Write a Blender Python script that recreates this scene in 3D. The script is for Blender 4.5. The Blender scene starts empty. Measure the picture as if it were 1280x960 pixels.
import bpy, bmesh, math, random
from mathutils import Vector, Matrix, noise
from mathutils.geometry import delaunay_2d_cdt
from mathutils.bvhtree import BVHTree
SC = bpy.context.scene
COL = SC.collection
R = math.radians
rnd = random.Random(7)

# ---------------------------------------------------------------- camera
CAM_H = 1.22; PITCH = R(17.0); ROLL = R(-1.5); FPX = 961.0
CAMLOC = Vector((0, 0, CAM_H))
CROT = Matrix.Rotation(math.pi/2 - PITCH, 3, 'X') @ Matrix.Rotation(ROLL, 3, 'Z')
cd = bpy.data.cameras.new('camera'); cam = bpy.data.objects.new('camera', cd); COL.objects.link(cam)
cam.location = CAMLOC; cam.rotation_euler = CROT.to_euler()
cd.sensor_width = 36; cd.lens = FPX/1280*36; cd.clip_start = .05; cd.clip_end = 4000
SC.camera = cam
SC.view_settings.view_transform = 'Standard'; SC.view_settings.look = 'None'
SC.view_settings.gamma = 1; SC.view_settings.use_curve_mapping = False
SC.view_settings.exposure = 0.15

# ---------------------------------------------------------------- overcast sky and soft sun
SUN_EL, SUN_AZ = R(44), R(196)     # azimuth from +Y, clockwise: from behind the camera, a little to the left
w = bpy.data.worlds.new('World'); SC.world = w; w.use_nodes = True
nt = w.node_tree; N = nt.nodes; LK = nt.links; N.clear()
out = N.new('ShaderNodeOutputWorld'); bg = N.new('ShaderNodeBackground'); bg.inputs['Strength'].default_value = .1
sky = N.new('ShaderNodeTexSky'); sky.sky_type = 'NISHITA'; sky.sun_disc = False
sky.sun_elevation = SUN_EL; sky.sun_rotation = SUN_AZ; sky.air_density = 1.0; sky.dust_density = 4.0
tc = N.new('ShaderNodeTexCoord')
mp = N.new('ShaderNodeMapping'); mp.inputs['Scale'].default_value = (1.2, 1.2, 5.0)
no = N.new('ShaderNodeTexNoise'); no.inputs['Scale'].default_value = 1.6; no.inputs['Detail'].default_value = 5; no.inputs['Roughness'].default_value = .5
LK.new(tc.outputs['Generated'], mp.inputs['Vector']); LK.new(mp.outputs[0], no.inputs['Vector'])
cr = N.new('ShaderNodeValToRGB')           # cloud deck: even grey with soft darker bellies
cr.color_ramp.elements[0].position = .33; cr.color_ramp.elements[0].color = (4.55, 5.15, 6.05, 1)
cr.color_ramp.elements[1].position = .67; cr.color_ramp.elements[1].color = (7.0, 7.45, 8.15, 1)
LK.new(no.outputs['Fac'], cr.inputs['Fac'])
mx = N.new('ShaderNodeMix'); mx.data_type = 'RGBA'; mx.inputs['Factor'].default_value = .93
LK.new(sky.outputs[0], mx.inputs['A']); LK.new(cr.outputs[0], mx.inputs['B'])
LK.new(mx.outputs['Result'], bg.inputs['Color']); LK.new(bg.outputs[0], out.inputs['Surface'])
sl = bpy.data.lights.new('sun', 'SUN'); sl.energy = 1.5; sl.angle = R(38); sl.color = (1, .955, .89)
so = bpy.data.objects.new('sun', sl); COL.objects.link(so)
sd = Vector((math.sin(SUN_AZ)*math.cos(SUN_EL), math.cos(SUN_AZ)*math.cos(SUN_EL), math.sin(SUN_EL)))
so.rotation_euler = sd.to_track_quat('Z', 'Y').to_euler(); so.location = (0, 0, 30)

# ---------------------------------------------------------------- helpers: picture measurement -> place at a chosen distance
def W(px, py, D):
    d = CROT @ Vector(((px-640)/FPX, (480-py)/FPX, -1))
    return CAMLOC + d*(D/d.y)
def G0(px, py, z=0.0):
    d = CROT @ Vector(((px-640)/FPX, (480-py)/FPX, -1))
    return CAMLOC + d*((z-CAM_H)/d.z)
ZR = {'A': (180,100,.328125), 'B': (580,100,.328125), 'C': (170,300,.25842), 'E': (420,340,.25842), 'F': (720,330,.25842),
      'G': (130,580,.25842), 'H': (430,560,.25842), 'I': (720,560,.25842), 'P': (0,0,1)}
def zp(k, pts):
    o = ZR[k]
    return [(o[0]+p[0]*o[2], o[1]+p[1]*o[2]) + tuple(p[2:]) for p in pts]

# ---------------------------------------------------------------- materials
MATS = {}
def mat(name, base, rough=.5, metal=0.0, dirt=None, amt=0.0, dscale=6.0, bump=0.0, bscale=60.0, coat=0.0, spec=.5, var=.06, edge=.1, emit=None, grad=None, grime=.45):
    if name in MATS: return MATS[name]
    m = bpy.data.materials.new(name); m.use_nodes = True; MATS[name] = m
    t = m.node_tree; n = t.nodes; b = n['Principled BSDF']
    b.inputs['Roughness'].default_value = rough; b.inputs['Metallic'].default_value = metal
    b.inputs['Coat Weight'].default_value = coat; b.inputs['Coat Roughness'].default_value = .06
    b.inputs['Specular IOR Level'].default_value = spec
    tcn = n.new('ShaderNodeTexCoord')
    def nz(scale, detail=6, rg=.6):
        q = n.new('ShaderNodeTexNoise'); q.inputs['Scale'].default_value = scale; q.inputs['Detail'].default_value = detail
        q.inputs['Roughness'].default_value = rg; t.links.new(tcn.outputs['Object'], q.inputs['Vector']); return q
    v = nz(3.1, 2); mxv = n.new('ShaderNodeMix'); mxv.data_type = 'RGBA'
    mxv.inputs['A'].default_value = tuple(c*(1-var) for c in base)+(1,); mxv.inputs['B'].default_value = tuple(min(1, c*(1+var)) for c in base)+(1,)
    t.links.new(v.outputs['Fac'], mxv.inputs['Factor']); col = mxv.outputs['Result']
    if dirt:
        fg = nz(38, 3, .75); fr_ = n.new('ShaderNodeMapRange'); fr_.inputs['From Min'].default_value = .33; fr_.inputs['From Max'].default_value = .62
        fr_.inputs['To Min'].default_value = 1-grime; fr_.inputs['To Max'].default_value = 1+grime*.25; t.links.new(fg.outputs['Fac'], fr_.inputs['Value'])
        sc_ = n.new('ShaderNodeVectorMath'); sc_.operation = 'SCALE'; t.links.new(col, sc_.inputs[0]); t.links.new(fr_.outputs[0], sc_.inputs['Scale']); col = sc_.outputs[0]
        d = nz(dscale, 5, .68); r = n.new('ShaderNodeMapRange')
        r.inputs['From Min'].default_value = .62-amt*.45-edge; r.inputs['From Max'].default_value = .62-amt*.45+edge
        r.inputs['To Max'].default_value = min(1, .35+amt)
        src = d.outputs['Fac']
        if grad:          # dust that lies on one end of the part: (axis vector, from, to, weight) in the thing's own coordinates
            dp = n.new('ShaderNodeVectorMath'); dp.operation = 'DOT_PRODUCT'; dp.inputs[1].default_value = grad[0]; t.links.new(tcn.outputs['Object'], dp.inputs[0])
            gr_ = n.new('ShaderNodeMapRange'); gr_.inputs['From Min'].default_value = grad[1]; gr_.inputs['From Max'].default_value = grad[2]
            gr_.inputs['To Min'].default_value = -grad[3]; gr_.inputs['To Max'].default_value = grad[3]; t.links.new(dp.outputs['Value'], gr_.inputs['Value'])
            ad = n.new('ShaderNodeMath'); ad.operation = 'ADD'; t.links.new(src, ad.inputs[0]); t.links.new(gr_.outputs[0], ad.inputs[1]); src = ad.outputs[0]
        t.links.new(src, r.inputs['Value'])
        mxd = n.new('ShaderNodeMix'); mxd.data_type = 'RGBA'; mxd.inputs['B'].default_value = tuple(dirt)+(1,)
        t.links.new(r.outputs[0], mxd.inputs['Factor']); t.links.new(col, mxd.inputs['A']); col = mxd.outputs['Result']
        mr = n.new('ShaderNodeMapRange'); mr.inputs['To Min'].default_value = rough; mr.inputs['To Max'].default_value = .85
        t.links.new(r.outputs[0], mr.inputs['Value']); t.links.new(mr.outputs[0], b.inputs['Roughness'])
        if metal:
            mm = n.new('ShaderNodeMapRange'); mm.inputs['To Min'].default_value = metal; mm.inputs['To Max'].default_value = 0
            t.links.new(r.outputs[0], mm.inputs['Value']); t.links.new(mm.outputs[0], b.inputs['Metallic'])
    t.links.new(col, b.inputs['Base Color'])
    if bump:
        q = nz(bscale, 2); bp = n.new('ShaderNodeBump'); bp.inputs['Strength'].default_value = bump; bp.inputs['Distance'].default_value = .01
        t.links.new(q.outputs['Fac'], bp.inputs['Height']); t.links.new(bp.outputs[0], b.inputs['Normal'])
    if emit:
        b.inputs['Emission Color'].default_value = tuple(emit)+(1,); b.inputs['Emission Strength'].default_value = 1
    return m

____

### Task instructions
Where does the word "picture" appear? Return each line that holds it.

### Answer to this problem
Write a Blender Python script that recreates this scene in 3D. The script is for Blender 4.5. The Blender scene starts empty. Measure the picture as if it were 1280x960 pixels.
# ---------------------------------------------------------------- helpers: picture measurement -> place at a chosen distance